Wednesday, 3 December 2008

A kiss is but a kiss.....

I read in one of the newspapers over the weekend that houses on the site occupied by Brookside, one of the early soaps, are now worth only a few thousand pounds more than when the show's creator, Phil Redmond, purchased the site in Liverpool during the early 1980s. That's a shame and a surprise, because the show broke new ground during its time.


Photograph: Mersey Television

Brookside premiered on the launch night of Channel 4, November 2nd 1982. I remember growing up watching Brookie, as it was affectionately called by its fans, for the sheer audacity of its storylines. Amongst its highlights there was the first on-screen lesbian kiss (featuring a youthful Anna Friel, now making her way in Hollywood, and recently seen in the hit series Pushing Daisies) and a mother murdering her abusive husband, then burying the corpse beneath the garden patio. The Guardian has a good photo-montage with text, remembering key points in the show's history, which you can find here.

While East Enders took the line of glamourized pantomime, with its easily recognisable stereotypes and straightforward plots, Brookside offered a darker more threatening view of the world. For thousands of teenagers, growing up in the Thatcherite recession hit 80s, the programme provided a welcome empathy from a media which at the time addressed the needs and interests of teenagers with particular disdain and patronising disinterest.

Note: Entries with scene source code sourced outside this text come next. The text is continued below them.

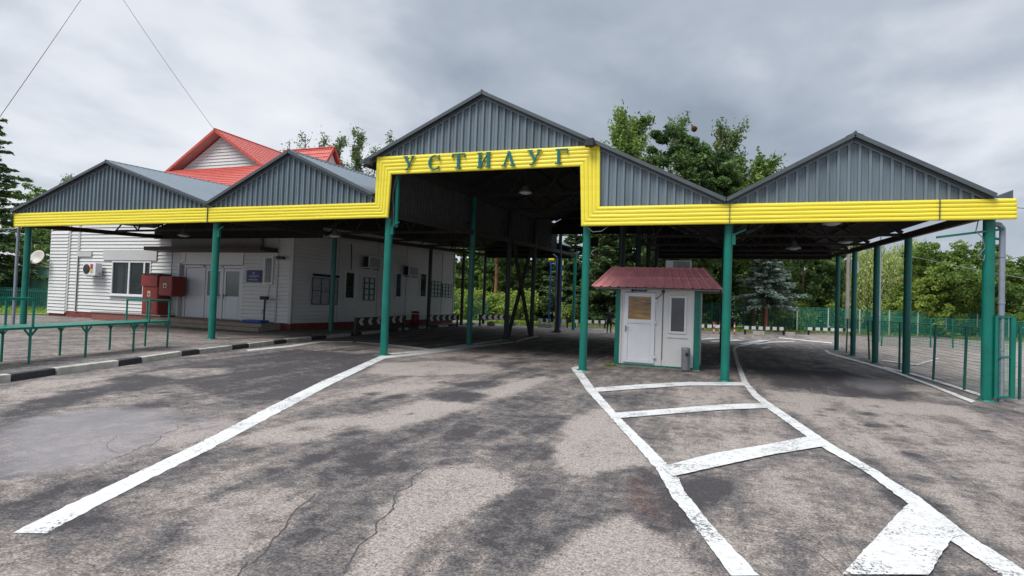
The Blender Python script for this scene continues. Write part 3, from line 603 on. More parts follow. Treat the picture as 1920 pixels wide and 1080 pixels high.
# gables ------------------------------------------------------------
def corr_wall(x0, x1, zt, zb, y, mats, name, parent, period=0.235, trimz=0.05, flip=1):
    mb = MB(); x = x0; cols = []
    k = 0
    while x < x1 - 1e-3:
        for f, d in ((0, 0.0), (0.02, -0.07), (0.27, -0.07), (0.33, 0.0), (0.62, 0.0), (0.64, -0.012), (0.70, -0.012), (0.72, 0.0)):
            xx = x + f * period
            if xx < x1: cols.append((xx, y + d * flip))
        x += period
    cols.append((x1, y))
    vs = []
    for xx, yy in cols: vs += [(xx, yy, zb(xx)), (xx, yy, max(zb(xx) + 0.001, zt(xx) - trimz))]
    mb.add(vs, [(2*i, 2*i + 2, 2*i + 3, 2*i + 1) for i in range(len(cols) - 1)])
    return mb.build(name, mats, parent, fixn=False)
def lin(pts):
    def f(x):
        for (a, za), (b, zb) in zip(pts, pts[1:]):
            if a <= x <= b: return za + (zb - za) * (x - a) / (b - a)
        return pts[0][1] if x < pts[0][0] else pts[-1][1]
    return f
G1 = [(-29.71, 5.16), (-23.79, 7.09), (-18.19, 5.24)]
G2 = [(-18.19, 5.24), (-14.51, 6.99), (-10.95, 5.36)]
GC = [(-11.45, 6.42), (-7.11, 8.42), (0.11, 4.85)]
G3 = [(0.11, 4.85), (3.09, 6.41), (5.97, 4.79)]
YF = 16.42
corr_wall(-29.6, -18.2, lin(G1), lambda x: 4.95, YF, CLAD, 'gable_cladding', canopy)
corr_wall(-18.18, -10.9, lin(G2), lambda x: 4.95, YF, CLAD, 'gable_cladding', canopy)
corr_wall(-10.9, -3.40, lin(GC), lambda x: 6.45, YF, CLAD, 'gable_cladding', canopy)
corr_wall(-3.40, 0.10, lin(GC), lambda x: 4.6, YF, CLAD, 'gable_cladding', canopy)
corr_wall(0.14, 5.9, lin(G3), lambda x: 4.6, YF, CLAD, 'gable_cladding', canopy)
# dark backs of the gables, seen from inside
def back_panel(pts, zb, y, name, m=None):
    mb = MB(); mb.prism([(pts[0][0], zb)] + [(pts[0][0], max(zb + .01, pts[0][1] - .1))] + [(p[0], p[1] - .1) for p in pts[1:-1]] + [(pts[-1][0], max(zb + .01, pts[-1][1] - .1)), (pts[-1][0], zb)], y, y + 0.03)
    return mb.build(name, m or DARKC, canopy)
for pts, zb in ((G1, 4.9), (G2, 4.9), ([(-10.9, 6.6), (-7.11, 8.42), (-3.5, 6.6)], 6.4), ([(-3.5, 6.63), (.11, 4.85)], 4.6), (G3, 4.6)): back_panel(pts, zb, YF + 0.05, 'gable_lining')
def slope(a, b, y0, y1, name='roof_sheet', m=None, per=0.26, amp=0.045, rise=True, lift=0.0):
    """corrugated sheet between eave/ridge points a and b (x,z at the front), running back"""
    mb = MB(); vs = []; k = 0; y = y0
    L = math.dist(a, b); nx = max(1, int(L / 0.35)); nrm = ((-(b[1] - a[1])) / L, (b[0] - a[0]) / L)
    if nrm[1] < 0: nrm = (-nrm[0], -nrm[1])
    ys_ = []
    while y < y1:
        for f, d in ((0, 0), (0.3, 1), (0.5, 1), (0.8, 0)): ys_.append((y + f * per, d * amp))
        y += per
    for yy, d in ys_:
        for i in range(nx + 1):
            for s in (0, 1):
                t = i / nx; st = 0.035 if s else 0.0
                if (i == 0 and s == 0) or (i == nx and s == 1): pass
                x = a[0] + (b[0] - a[0]) * t; z = a[1] + (b[1] - a[1]) * t + (zr(yy) if rise else 0) + lift
                vs.append((x + nrm[0] * (d + st), yy, z + nrm[1] * (d + st)))
    W = 2 * (nx + 1)
    fs = [(j*W + i, j*W + i + 1, (j+1)*W + i + 1, (j+1)*W + i) for j in range(len(ys_) - 1) for i in range(W - 1)]
    mb.add(vs, fs); o = mb.build(name, m or ROOFM, canopy, fixn=False)
    return o
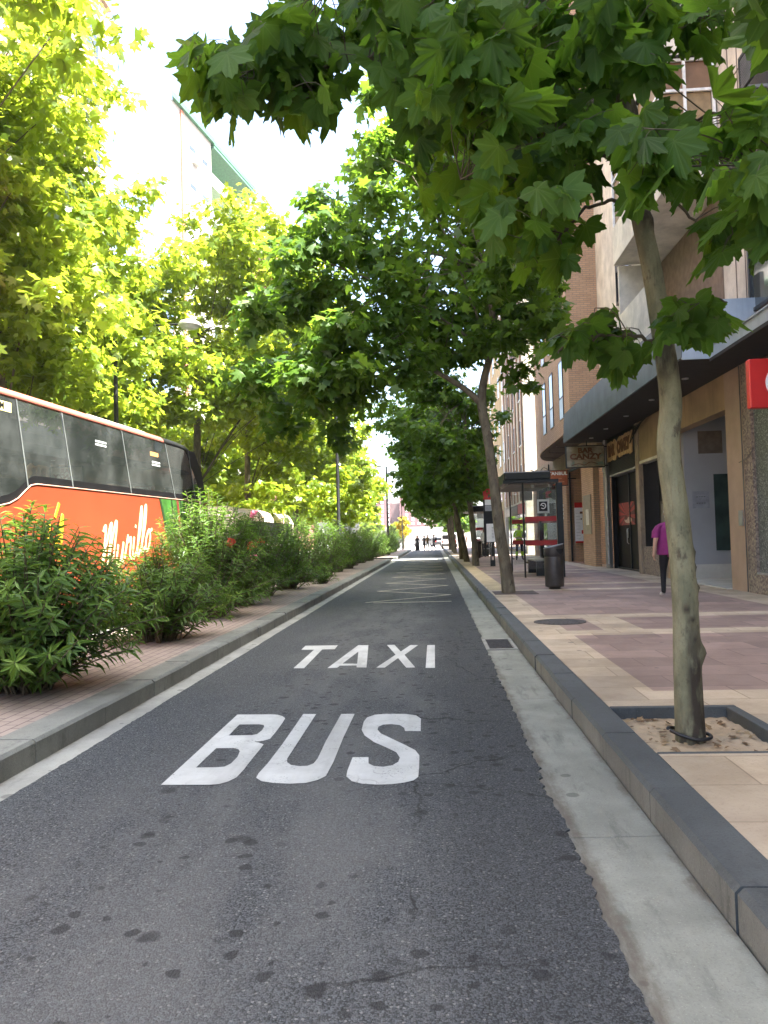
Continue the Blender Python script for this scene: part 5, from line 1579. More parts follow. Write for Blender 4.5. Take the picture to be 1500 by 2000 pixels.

With the exception of Channel 4 and a few strands on BBC 2, it was a barren desert for youth programming when I was growing up. Shows aimed at reflecting the interests of youth culture, like The Word (C4) and Rough Guide....(BBC2) made it possible to believe that there were people out there with whom you could connect. Remember, this was a time with no internet, mobile phones, or multi channel TV. Over at BBC 2, Janet Street-Porter, having launched the brilliant teen entertainment news strand Network 7 on Channel 4, launched Def II a self-contained selection of increasingly bizarre shows. Rapido often looked like it might have been a snapshot of a circus for fetishists. But that, of course, was part of its charm. It seemed naughty, without being offensive. Incidentally, Janet Street-Porter was a guest on BBC Radio 4s Desert Island Discs last week. It's a great interview that gives plenty of background about the TV landscape of the last 25 years, and is revealing in terms of the white middle-class bias Janet had to overcome in order to succeed. Sadly, the programme isn't available online due to copyright restrictions, but you can see her song choices here:

Anyway, back to Brookside. Unlike East Enders and Coronation Street, its audience grew up, drifted away, and despite the best efforts of the show's writers, it was finally cancelled in November 2003. The point, I suppose, is that there's no accounting for audience taste in the long-term, and in a multi-channel world, catering for the here, the now, and the near future is a safer bet for many TV channels. Will this mean however, that we won't see any more long running series taking shape? Or will those that survive be the ones designed to have an air of impermanence and metamorphic change about them? I'm thinking of Lost and Heroes

It does seem like the nature of writing TV drama is changing, and for those of us in our thirties and forties, we can look back through the rose-tinted glasses of hindsight, and relish in the remembrance of a time when choice was small but the content revolutionary.



2 comments:

Dan Felstead said...

Sacha,
Thanks for the insight to British TV. Very enlightening. My version of your example was "All in the Family". For it's time, it certainly pushed the limit on race, the gay movement, religion and just about every other "tradition" that up until this time was considered sacred. On the surface, a sitcom but the underpinnings opened up a totally new genre in American TV. Keep up the good work!